Marc Bloch au Panthéon : un choix risqué pour Macron

Marc Bloch au Panthéon : un choix risqué pour Macron

Le président de la République a fait savoir que l’historien juif Marc Bloch allait entrer au Panthéon.
Nous ne pouvons que nous réjouir de cette décision. Mais le président a-t-il réfléchi que ce grand patriote était la négation même de tout ce qu’il représente ? L’image de l’homme et une de ses œuvres « L’Étrange Défaite » pourraient lui revenir, tel un boomerang en pleine figure, tant sa frivolité et son inconscience ne lui ont pas fait mesurer que Marc Bloch est la figure emblématique de tout ce que ne sont pas Macron et le destin qu’il souhaite à la France.

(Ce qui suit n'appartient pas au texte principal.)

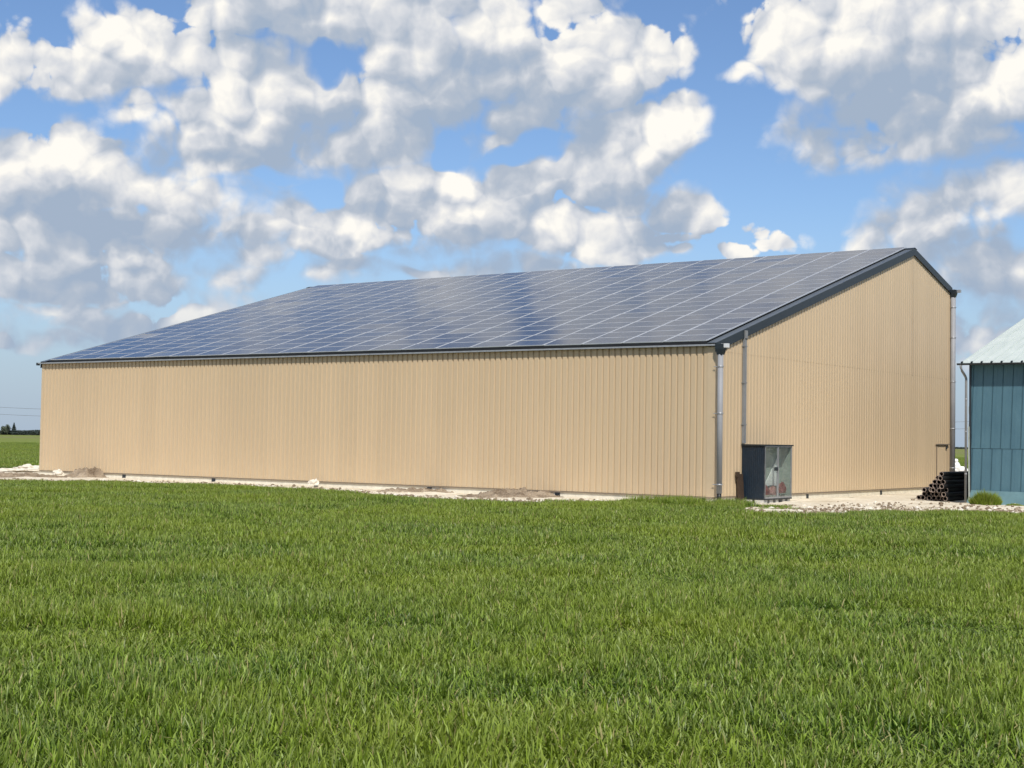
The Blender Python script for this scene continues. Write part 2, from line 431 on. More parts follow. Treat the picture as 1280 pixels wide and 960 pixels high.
# ================================================================== ground
R_ = 9000
gb = MB()
xs = [-R_, -400, -60, 60, 400, R_]; ys = [-R_, -60, 0, 140, 500, R_]
for i in range(5):
    for j in range(5):
        gb.face([(xs[i], ys[j], 0), (xs[i+1], ys[j], 0), (xs[i+1], ys[j+1], 0), (xs[i], ys[j+1], 0)])
tag(gb.build('ground', ground_mat()), 'flat green arable field reaching the horizon', 'field', kind='structure')

# ---- barn frame: local x = outward from the near gable, local y = along the gable, away from the long wall
TH = 0.6232
CX, CY = 7.508, 54.485
L, W, WR = 39.83, 25.5, 20.2
def BW(x, y, z=0.0):            # barn local -> world
    return Vector((CX + cos(TH) * x + sin(TH) * y, CY - sin(TH) * x + cos(TH) * y, z))

EDGE = [(-120, 86), (-60, 76), (-40, 71), (-22.6, 65.4), (-18.5, 66.0), (-13.9, 64.6), (-10, 62.3), (-7.7, 60), (-5, 56), (-2.2, 52.6), (1.7, 51.2), (4.5, 53.2),
        (6.2, 54.0), (7.0, 51.5), (7.6, 46.2), (8.8, 45.3), (11.3, 47.4), (13.9, 49.9), (17.2, 49.6), (20, 49.0), (30, 47.5), (60, 44)]
BACK = [(-120, 89), (-60, 84), (-40, 84.5), (-25, 85.5), (-22, 110), (0, 112), (30, 118), (33, 127), (46, 127), (60, 100)]
def lerp(tab, x):
    if x <= tab[0][0]: return tab[0][1]
    for (a, b), (c, d) in zip(tab, tab[1:]):
        if x <= c: return b + (d - b) * (x - a) / (c - a)
    return tab[-1][1]
def edge_y(x): return lerp(EDGE, x) + (.7 if x < 6 else 1.3) * fbm(x * .8, 3.1) + .45 * fbm(x * 3.1, 8.4)
def in_barn(x, y, mrg=0.0):
    dx, dy = x - CX, y - CY
    lx = cos(TH) * dx - sin(TH) * dy; ly = sin(TH) * dx + cos(TH) * dy
    return -L - mrg < lx < mrg and -mrg < ly < W + mrg
SH_A = radians(32); SX, SY = 18.43, 59.06
def SW(x, y, z=0.0): return Vector((SX + cos(SH_A) * x + sin(SH_A) * y, SY - sin(SH_A) * x + cos(SH_A) * y, z))
def in_shed(x, y, mrg=0.0):
    dx, dy = x - SX, y - SY
    lx = cos(SH_A) * dx - sin(SH_A) * dy; ly = sin(SH_A) * dx + cos(SH_A) * dy
    return -mrg < lx < 12 + mrg and -mrg < ly < 24 + mrg
def chalk_h(x, y):
    e = min(1.0, max(0.0, (y - edge_y(x)) / .8)); bk = min(1.0, max(0.0, (lerp(BACK, x) - y) / 1.0))
    h = .035 + .05 * fbm(x * .35, y * .35, 1) + .03 * fbm(x * 1.7, y * 1.7, 5)
    return -.02 + max(.0, h + .02) * min(e, bk)
cb = MB(); nx, ny = 520, 90
xs = [-60 + 110 * i / nx for i in range(nx + 1)]
vv = []
for i, x in enumerate(xs):
    y0 = edge_y(x); y1 = lerp(BACK, x)
    for j in range(ny + 1):
        t = (j / ny) ** 1.8; y = y0 + (y1 - y0) * t
        vv.append((x, y, chalk_h(x, y)))
cb.add(vv, [(i*(ny+1)+j, (i+1)*(ny+1)+j, (i+1)*(ny+1)+j+1, i*(ny+1)+j+1) for i in range(nx) for j in range(ny)], smooth=True)
_cg = cb.build('chalk_ground', M['chalk'])
_at = _cg.data.attributes.new('margin', 'FLOAT', 'POINT')
_at.data.foreach_set('value', [max(0.0, 1 - (y - edge_y(x)) / ((1.6 if x < 5 else 4.2) * (1 + .5 * fbm(x * .4, 2.2)))) for (x, y, z) in cb.v])
tag(_cg, 'strip of pale bare chalk ground round the barn', 'bare ground', kind='structure')

def lump(name, loc, sx, sy, sz, material, seed, rough=.35, sub=4, freq=1.6, flat=True, parent=None):
    bm = bmesh.new(); bmesh.ops.create_icosphere(bm, subdivisions=sub, radius=1.0)
    for v in bm.verts:
        p = v.co.copy()
        k = 1 + rough * fbm(p.x * freq + seed, p.y * freq, p.z * freq + seed, 5) + rough * .35 * fbm(p.x * 5 + seed, p.y * 5, p.z * 5, 3)
        v.co = Vector((p.x * sx * k, p.y * sy * k, p.z * sz * k))
        if flat and v.co.z < -.25 * sz: v.co.z = -.25 * sz
    me = bpy.data.meshes.new(name); bm.to_mesh(me); bm.free(); me.materials.append(material)
    o = bpy.data.objects.new(name, me); COL.objects.link(o); o.location = loc
    if parent: o.parent = parent
    return o

# ---- spoil heaps
def heap(px0, px1, py, h, label, seed, depth=1.6, z=0.0, mt='spoil'):
    a = ground_at(px0, py); b = ground_at(px1, py); c = (a + b) / 2
    mb = MB(); n1, n2 = 70, 26; vs = []
    d = (b - a); ln = d.length; d.normalize(); nrm = Vector((-d.y, d.x, 0))
    for i in range(n1 + 1):
        for j in range(n2 + 1):
            u = i / n1 * 2 - 1; w_ = j / n2 * 2 - 1
            env = max(0, 1 - u * u) ** .7 * max(0, 1 - w_ * w_)
            q = d * (u * ln / 2) + nrm * (w_ * depth / 2)
            wx, wy = c.x + q.x, c.y + q.y
            hh = h * env * (.75 + .9 * fbm(wx * 1.3, wy * 1.3, seed)) + .13 * env ** .4 * fbm(wx * 6, wy * 6, seed, 4)
            vs.append((q.x, q.y, max(hh, 0) - .01))
    mb.add(vs, [(i*(n2+1)+j, (i+1)*(n2+1)+j, (i+1)*(n2+1)+j+1, i*(n2+1)+j+1) for i in range(n1) for j in range(n2)], smooth=True)
    o = mb.build('spoil_heap', M[mt], loc=(c.x, c.y, .03))
    return tag(o, label, 'earth heap', 'heaps of earth left along the barn')
heap(-70, 84, 597, .20, 'low brown earth bank at the left edge of the photo, before the barn\'s far corner', 1.3, 2.4)
heap(82, 182, 597, .55, 'tall rough earth heap under the far left end of the long wall', 4.7, 2.6)
heap(178, 335, 599, .17, 'thin line of crumbled earth below the left part of the long wall', 9.2, 1.5)
heap(470, 590, 616, .16, 'small flat heap of crumbs before the middle of the long wall', 12.9, 1.3)
heap(583, 700, 622, .32, 'brown clod heap before the long wall, right of its middle', 17.7, 1.7)
c = ground_at(38, 590); o = lump('rubble_pile', (c.x, c.y, .08), .9, .6, .30, M['chalkrock'], 3.3, .5)
tag(o, 'crumpled white rubble pile at the foot of the far left barn corner', 'rubble')
c = ground_at(12, 590.5); o = lump('rubble_pile', (c.x, c.y, .04), 1.6, .6, .17, M['chalkrock'], 5.3, .6)
tag(o, 'long low whitish rubble pile left of the barn at the field edge', 'rubble')
c = BW(-19.6, -.55, .17); o = lump('chalk_boulder', c, .24, .2, .22, M['chalkrock'], 8.8, .5, sub=3)
tag(o, 'lone pale boulder against the plinth in the middle of the long wall', 'boulder')
c = BW(-37.6, -.5, .15); o = lump('chalk_boulder', c, .28, .2, .2, M['chalkrock'], 2.8, .5, sub=3)
tag(o, 'pale boulder against the plinth near the far left barn corner', 'boulder')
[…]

Mobilisé en 1939 sur sa demande (capitaine d’état-major), Marc Bloch connaît la « drôle de guerre », alors même que son âge et sa situation familiale auraient dû l’en dispenser. Ancien combattant de 14-18, il témoigne ainsi de son attachement à la France. Il assiste à la défaite et, après avoir échappé à la capture, il rédige un texte d’analyse de la défaite. Comme bon nombre de ses contemporains, il pense que ce n’est pas l’infériorité de notre armement qui explique l’échec de 1940, mais une faillite à la fois d’ordre moral et intellectuel.
Comme De Gaulle (Mémoires de guerre) et bien d’autres, il se montre très critique vis-à-vis des chefs militaires dont Gamelin est la figure principale, dont il se dit que la lucidité et la volonté se trouvaient empêchées par la syphilis. Ces chefs étaient, pour la plupart, cramponnés à une doctrine militaire de nature défensive face au Blitzkrieg allemand et à la guerre de mouvement. « Nous pensions en retard, dit Marc Bloch » – le tout consigné dans ce qu’il intitule : « Le procès-verbal de l’année 1940 ». Ces notes vont nourrir un travail ultérieur qui sera « L’Étrange Défaite ».
Je ne sais si Macron a lu le livre, mais j’en doute. Pour ma part, comme jeune historien préparant l’École des Chartes, je l’ai lu et en ai été marqué. Et c’est là que l’effet boomerang peut jouer.
Car les faiblesses de l’état-major sont doublées, dans l’analyse de Bloch, par les renoncements de la classe politique. Affectées de morgue, ces élites sont timorées et oublieuses de leurs concitoyens et du bien commun. Une société française, frileuse et des syndicats bornés, des partis divisés et ergotant sans cesse.
Comparaison n’est pas raison, mais il apparaît que jamais, sauf en 1940, la France n’a été aussi peu préparée qu’en 2024 au choc de l’histoire. Marc Bloch, explique comment nombre d’anciens combattants de 14-18 n’ont aspiré qu’au repli dans la sphère privée et n’ont pas vu le danger qui venait d’Allemagne. Repli dans la sphère privée et non perception du danger, voilà qui pourrait expliquer l’étrange défaite de l’opinion face aux menaces contemporaines.
Relisons « l’Étrange Défaite » et faisons lire le livre à la jeunesse s’il est encore temps de l’éviter.
En 1943, Marc Bloch rejoint le mouvement de Résistance Franc-Tireur sous le pseudonyme de Narbonne. Il participe à la mise en place des comités de la libération dans la région lyonnaise. Il est arrêté le 8 mars 1944, torturé et fusillé. Le manuscrit de « L’Étrange Défaite », enterré dans la propriété d’un ami clermontois, échappe à l’occupant allemand. Il ne sera publié qu’après la Libération (1946, réédition. Gallimard, « Folio histoire », 1990).